Transcribe all of the material exactly, except for its pictures.

—————

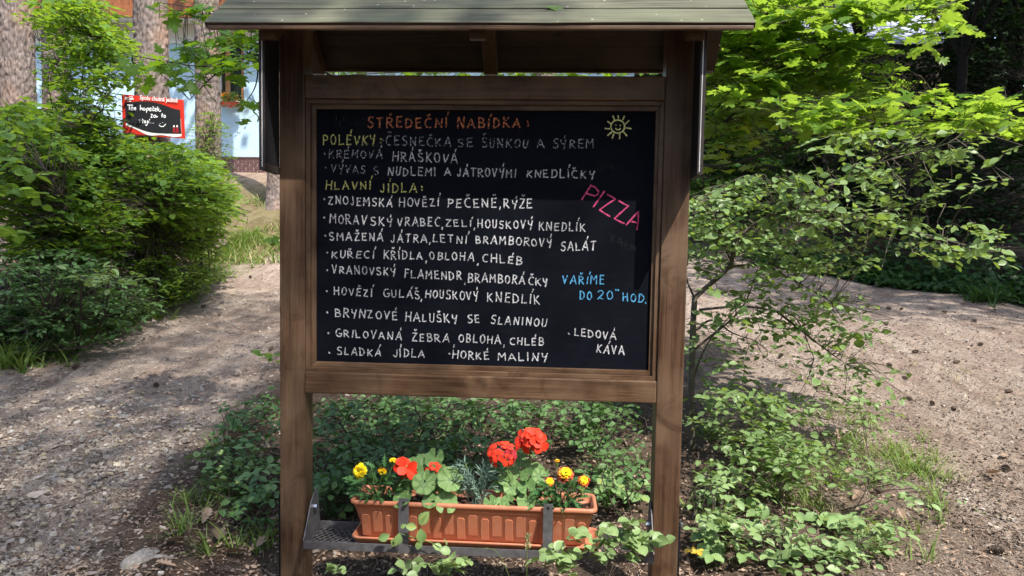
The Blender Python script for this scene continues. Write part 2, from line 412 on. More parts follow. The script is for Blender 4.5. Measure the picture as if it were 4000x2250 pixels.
# ------------------------------------------------------------------ leaf templates: verts (x along, y across, z up), tris
def fan(outline, mid, z_edge=.08, droop=.12):
    """outline pts on +y side from base to tip; mirrored; midrib points"""
    V = [(x, 0, -droop*x*x) for x in mid]; T = []
    nm = len(mid)
    for s in (1, -1):
        b = len(V); n = len(outline)
        for (x, y) in outline: V.append((x, s*y, z_edge*abs(y)/.35-droop*x*x))
        # stitch between midrib and outline
        i = j = 0
        while i < nm-1 or j < n-1:
            if j == n-1 or (i < nm-1 and mid[i+1] <= outline[j+1][0]+1e-6):
                tri = (i, i+1, b+j); i += 1
            else: tri = (i, b+j+1, b+j); j += 1
            T.append(tri if s == 1 else (tri[0], tri[2], tri[1]))
    return np.array(V), np.array(T)
OVATE = fan([(.05, .05), (.25, .24), (.5, .30), (.78, .19), (.97, .02)], [0, .3, .65, 1.0])
ROUND = fan([(.04, .08), (.2, .32), (.5, .43), (.8, .30), (.98, .03)], [0, .3, .65, 1.0], .1, .2)
NARROW = fan([(.1, .03), (.4, .075), (.75, .05), (.98, .01)], [0, .4, 1.0], .1, .25)
TOOTH = fan([(.04, .07), (.15, .20), (.17, .17), (.30, .31), (.33, .27), (.48, .37), (.52, .31), (.66, .33), (.70, .26), (.84, .19), (.87, .13), (.98, .01)], [0, .25, .5, .75, 1.0], .12, .18)
OAK = fan([(.05, .05), (.16, .14), (.22, .08), (.34, .24), (.42, .12), (.55, .31), (.62, .16), (.75, .27), (.82, .15), (.93, .14), (1.0, .03)], [0, .25, .5, .75, 1.02], .25, -.25)
QUAD = (np.array([(0, 0, 0), (.5, .3, .05), (1, 0, -.1), (.5, -.3, .05)]), np.array([(0, 1, 2), (0, 2, 3)]))
def maple_t(seed=0, droop=.15):
    r = np.random.RandomState(seed); ctr = np.array([.42, 0, 0.])
    ang = [178, 150, 128, 112, 98, 84, 70, 56, 44, 34, 24, 14, 5]
    rad = [.40, .43, .30, .46, .58, .50, .30, .52, .60, .34, .44, .58, .66]
    side = [(ctr[0]+rr*math.cos(math.radians(a))*(1+r.uniform(-.05, .05)), rr*math.sin(math.radians(a))) for a, rr in zip(ang, rad)]
    pts = [(0.12, .015)]+side[1:]
    out = [(x, y) for x, y in pts]+[(ctr[0]+.60, 0)]+[(x, -y) for x, y in pts[::-1]]
    V = [(ctr[0], 0, .02)]+[(x, y, -droop*((x-.4)**2+y*y)+.10*abs(y)*(1 if i % 2 else .6)+r.uniform(-.02, .02)) for i, (x, y) in enumerate(out)]
    n = len(out); T = [(0, 1+(i+1) % n, 1+i) for i in range(n)]
    return np.array(V), np.array(T)
MAPLE = maple_t(1)
MAPLES = [maple_t(1, .15), maple_t(2, .35), maple_t(3, -.05)]
def geran_tint(g):
    n = len(g[0]); t = np.zeros(n); k = np.arange(n)-1; t[1:31] = np.where(k[1:31] % 5 == 2, .45, .0); t[31:] = np.where((k[31:]-30) % 5 == 2, .5, .12); t[0] = .5
    return g[0], g[1], t
def geran_t(seed=0):
    r = np.random.RandomState(seed); V = [(.30, 0, .0)]; n = 30; T = []
    for ring, k in ((.25, .02), (.5, .10)):
        for i in range(n):
            a = math.radians(-165+330*i/(n-1))
            rr = ring*(1+.07*abs(math.sin(i*math.pi/29*7))*(ring > .4))*(1+r.uniform(-.03, .03))
            V.append((.30+rr*math.cos(a), rr*math.sin(a), k+.03*math.sin(i*6.283/5)*ring*2+.05*ring*math.sin(2*a+seed)))
    for i in range(n-1):
        T += [(0, 1+i+1, 1+i), (1+i, 1+i+1, 1+n+i+1), (1+i, 1+n+i+1, 1+n+i)]
    return np.array(V), np.array([(a, c, b) for a, b, c in T])
GERAN = geran_t()
def blade_t(w=.022, bend=.55, n=5):
    V = []; T = []
    for i in range(n+1):
        t = i/n; x = t*(1-.25*t*bend); z = -bend*t*t*.6
        V += [(x, w*(1-t)**.6, z), (x, -w*(1-t)**.6, z)]
    for i in range(n):
        a = 2*i; T += [(a, a+1, a+3), (a, a+3, a+2)]
    return np.array(V), np.array(T)
BLADE = blade_t(); BLADE2 = blade_t(.014, .9, 5)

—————

## RESPONSE TO THE EXERCISE
The Blender Python script for this scene continues. Write part 2, from line 412 on. More parts follow. The script is for Blender 4.5. Measure the picture as if it were 4000x2250 pixels.
# ------------------------------------------------------------------ leaf templates: verts (x along, y across, z up), tris
def fan(outline, mid, z_edge=.08, droop=.12):
    """outline pts on +y side from base to tip; mirrored; midrib points"""
    V = [(x, 0, -droop*x*x) for x in mid]; T = []
    nm = len(mid)
    for s in (1, -1):
        b = len(V); n = len(outline)
        for (x, y) in outline: V.append((x, s*y, z_edge*abs(y)/.35-droop*x*x))
        # stitch between midrib and outline
        i = j = 0
        while i < nm-1 or j < n-1:
            if j == n-1 or (i < nm-1 and mid[i+1] <= outline[j+1][0]+1e-6):
                tri = (i, i+1, b+j); i += 1
            else: tri = (i, b+j+1, b+j); j += 1
            T.append(tri if s == 1 else (tri[0], tri[2], tri[1]))
    return np.array(V), np.array(T)
OVATE = fan([(.05, .05), (.25, .24), (.5, .30), (.78, .19), (.97, .02)], [0, .3, .65, 1.0])
ROUND = fan([(.04, .08), (.2, .32), (.5, .43), (.8, .30), (.98, .03)], [0, .3, .65, 1.0], .1, .2)
NARROW = fan([(.1, .03), (.4, .075), (.75, .05), (.98, .01)], [0, .4, 1.0], .1, .25)
TOOTH = fan([(.04, .07), (.15, .20), (.17, .17), (.30, .31), (.33, .27), (.48, .37), (.52, .31), (.66, .33), (.70, .26), (.84, .19), (.87, .13), (.98, .01)], [0, .25, .5, .75, 1.0], .12, .18)
OAK = fan([(.05, .05), (.16, .14), (.22, .08), (.34, .24), (.42, .12), (.55, .31), (.62, .16), (.75, .27), (.82, .15), (.93, .14), (1.0, .03)], [0, .25, .5, .75, 1.02], .25, -.25)
QUAD = (np.array([(0, 0, 0), (.5, .3, .05), (1, 0, -.1), (.5, -.3, .05)]), np.array([(0, 1, 2), (0, 2, 3)]))
def maple_t(seed=0, droop=.15):
    r = np.random.RandomState(seed); ctr = np.array([.42, 0, 0.])
    ang = [178, 150, 128, 112, 98, 84, 70, 56, 44, 34, 24, 14, 5]
    rad = [.40, .43, .30, .46, .58, .50, .30, .52, .60, .34, .44, .58, .66]
    side = [(ctr[0]+rr*math.cos(math.radians(a))*(1+r.uniform(-.05, .05)), rr*math.sin(math.radians(a))) for a, rr in zip(ang, rad)]
    pts = [(0.12, .015)]+side[1:]
    out = [(x, y) for x, y in pts]+[(ctr[0]+.60, 0)]+[(x, -y) for x, y in pts[::-1]]
    V = [(ctr[0], 0, .02)]+[(x, y, -droop*((x-.4)**2+y*y)+.10*abs(y)*(1 if i % 2 else .6)+r.uniform(-.02, .02)) for i, (x, y) in enumerate(out)]
    n = len(out); T = [(0, 1+(i+1) % n, 1+i) for i in range(n)]
    return np.array(V), np.array(T)
MAPLE = maple_t(1)
MAPLES = [maple_t(1, .15), maple_t(2, .35), maple_t(3, -.05)]
def geran_tint(g):
    n = len(g[0]); t = np.zeros(n); k = np.arange(n)-1; t[1:31] = np.where(k[1:31] % 5 == 2, .45, .0); t[31:] = np.where((k[31:]-30) % 5 == 2, .5, .12); t[0] = .5
    return g[0], g[1], t
def geran_t(seed=0):
    r = np.random.RandomState(seed); V = [(.30, 0, .0)]; n = 30; T = []
    for ring, k in ((.25, .02), (.5, .10)):
        for i in range(n):
            a = math.radians(-165+330*i/(n-1))
            rr = ring*(1+.07*abs(math.sin(i*math.pi/29*7))*(ring > .4))*(1+r.uniform(-.03, .03))
            V.append((.30+rr*math.cos(a), rr*math.sin(a), k+.03*math.sin(i*6.283/5)*ring*2+.05*ring*math.sin(2*a+seed)))
    for i in range(n-1):
        T += [(0, 1+i+1, 1+i), (1+i, 1+i+1, 1+n+i+1), (1+i, 1+n+i+1, 1+n+i)]
    return np.array(V), np.array([(a, c, b) for a, b, c in T])
GERAN = geran_t()
def blade_t(w=.022, bend=.55, n=5):
    V = []; T = []
    for i in range(n+1):
        t = i/n; x = t*(1-.25*t*bend); z = -bend*t*t*.6
        V += [(x, w*(1-t)**.6, z), (x, -w*(1-t)**.6, z)]
    for i in range(n):
        a = 2*i; T += [(a, a+1, a+3), (a, a+3, a+2)]
    return np.array(V), np.array(T)
BLADE = blade_t(); BLADE2 = blade_t(.014, .9, 5)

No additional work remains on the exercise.